2. Employees Are Always Busy Monitoring Product Data
The long-term impact of failing to manage product information directly hits the workforce efficiency. Since data is used by multiple systems in multiple locations and amongst siloed departments, even the loss of one ‘unit’ of information can cause huge chaos. And what could be worse than using unclean data? Any company that has dealt with tight product launches knows the impact of having a product in the market with discrepancies in information about it. Your entire rapport with the customers is on the line if inaccurate information reaches them. As a responsible organization, you must avoid such a situation at any cost. For this, your employees must monitor, track, and record all data transactions and filter out dirty data painstakingly.

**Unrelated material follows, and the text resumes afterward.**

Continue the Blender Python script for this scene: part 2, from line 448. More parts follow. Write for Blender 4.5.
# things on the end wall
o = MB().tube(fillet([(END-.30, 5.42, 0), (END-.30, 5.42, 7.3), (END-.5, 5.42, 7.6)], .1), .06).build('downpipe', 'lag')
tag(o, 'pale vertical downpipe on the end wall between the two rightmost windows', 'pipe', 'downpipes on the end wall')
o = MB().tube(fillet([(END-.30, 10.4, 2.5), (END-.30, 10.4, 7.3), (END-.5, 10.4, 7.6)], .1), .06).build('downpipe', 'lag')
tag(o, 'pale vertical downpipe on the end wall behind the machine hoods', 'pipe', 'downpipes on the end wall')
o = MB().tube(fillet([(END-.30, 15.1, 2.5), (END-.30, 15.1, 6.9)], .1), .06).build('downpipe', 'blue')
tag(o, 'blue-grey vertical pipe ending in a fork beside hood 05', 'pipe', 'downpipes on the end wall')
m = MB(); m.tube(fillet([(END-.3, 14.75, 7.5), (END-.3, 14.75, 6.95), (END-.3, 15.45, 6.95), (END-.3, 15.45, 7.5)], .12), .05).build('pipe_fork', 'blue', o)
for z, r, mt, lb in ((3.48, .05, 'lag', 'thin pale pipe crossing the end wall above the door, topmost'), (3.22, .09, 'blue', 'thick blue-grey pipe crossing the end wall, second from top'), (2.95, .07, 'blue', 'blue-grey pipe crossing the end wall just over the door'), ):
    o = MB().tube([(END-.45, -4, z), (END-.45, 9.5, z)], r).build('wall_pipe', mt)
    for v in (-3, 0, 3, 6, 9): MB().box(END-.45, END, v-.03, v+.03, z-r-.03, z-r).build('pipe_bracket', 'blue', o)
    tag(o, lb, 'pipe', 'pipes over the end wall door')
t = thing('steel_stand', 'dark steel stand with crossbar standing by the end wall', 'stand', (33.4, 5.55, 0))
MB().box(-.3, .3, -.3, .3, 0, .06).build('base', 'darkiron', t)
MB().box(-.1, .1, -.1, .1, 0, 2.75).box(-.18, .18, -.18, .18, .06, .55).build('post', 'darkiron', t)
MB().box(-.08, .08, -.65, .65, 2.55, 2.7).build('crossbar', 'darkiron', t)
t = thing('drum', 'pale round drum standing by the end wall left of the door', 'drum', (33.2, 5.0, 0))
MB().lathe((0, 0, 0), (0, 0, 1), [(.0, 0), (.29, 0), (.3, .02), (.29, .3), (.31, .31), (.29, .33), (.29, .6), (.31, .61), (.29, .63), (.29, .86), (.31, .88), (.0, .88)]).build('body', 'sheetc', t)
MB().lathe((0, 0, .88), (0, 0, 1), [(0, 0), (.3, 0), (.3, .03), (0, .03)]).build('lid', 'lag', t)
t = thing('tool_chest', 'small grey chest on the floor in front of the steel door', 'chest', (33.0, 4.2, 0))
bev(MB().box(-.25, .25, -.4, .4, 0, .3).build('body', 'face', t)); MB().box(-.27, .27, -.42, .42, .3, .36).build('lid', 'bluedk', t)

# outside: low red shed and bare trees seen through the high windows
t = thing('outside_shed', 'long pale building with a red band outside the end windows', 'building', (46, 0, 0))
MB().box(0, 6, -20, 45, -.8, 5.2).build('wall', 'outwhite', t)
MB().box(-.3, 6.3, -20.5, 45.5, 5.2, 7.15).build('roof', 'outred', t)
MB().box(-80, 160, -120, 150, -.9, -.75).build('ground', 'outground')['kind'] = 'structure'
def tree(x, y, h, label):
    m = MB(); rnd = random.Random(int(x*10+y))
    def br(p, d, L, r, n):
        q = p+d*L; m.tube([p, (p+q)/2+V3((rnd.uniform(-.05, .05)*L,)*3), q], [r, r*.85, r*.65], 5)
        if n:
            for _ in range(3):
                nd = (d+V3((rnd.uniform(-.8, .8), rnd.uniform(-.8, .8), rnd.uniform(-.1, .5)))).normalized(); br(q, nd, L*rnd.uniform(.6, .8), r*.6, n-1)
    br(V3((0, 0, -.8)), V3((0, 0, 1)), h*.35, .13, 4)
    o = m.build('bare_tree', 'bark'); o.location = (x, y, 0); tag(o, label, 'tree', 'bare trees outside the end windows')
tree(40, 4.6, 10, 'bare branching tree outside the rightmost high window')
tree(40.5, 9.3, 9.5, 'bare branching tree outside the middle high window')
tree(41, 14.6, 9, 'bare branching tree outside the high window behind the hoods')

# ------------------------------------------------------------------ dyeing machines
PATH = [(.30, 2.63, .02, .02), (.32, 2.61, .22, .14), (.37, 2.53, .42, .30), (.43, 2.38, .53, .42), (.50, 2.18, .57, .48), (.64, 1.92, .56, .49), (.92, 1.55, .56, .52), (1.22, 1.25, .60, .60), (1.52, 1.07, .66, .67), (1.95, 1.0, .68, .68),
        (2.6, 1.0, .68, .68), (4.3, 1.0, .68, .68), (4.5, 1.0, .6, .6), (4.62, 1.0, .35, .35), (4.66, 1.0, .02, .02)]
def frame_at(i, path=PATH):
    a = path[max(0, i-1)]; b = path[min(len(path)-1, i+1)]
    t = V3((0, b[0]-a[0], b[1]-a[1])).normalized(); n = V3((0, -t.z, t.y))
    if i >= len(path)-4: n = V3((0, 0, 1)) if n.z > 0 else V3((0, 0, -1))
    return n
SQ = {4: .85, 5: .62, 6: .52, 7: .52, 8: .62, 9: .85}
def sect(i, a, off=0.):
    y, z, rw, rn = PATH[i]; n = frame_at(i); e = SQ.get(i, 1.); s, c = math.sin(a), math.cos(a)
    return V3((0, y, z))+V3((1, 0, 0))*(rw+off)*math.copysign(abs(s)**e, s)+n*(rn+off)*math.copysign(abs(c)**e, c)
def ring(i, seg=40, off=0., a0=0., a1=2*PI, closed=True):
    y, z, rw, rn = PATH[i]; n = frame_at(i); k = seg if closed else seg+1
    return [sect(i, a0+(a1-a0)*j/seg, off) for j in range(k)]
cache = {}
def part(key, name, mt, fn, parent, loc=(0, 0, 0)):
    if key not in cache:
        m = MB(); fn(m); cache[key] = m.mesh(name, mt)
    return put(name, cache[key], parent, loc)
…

This tedious job can be enough to overload your employees and hinder their productivity. Additionally, with more products and even more product-related data, setbacks like these can exhaust your workforce’s time and energy, leading to loss of revenue. Continuous data monitoring might result in employees deviating from their core jobs, and the impact will be visible in your profit charts.
3. Customer Support Ceaselessly Brims with Complaints
The manual process of updating spreadsheets at multiple touch-points is prone to human errors and other unavoidable inaccuracies. The outcome is incorrect product information being disseminated to the customers. The impact, however, is the same in both cases — unhappy customers, poor customer experience (CX), bad feedback, and stacks of complains.
The error can originate from anywhere in the value chain and in any form — it can occur due to old, not updated, expired, or outright wrong data. Inconsistencies in stock-keeping units (SKUs) can be the root cause for minor discrepancies to major blunders in ordering. From inventory management, to order placement, to order processing and ultimately delivery, if you are unable to govern and check data quality at every step, you will not be able to convert potential customers smoothly — or worse, lose the existing ones.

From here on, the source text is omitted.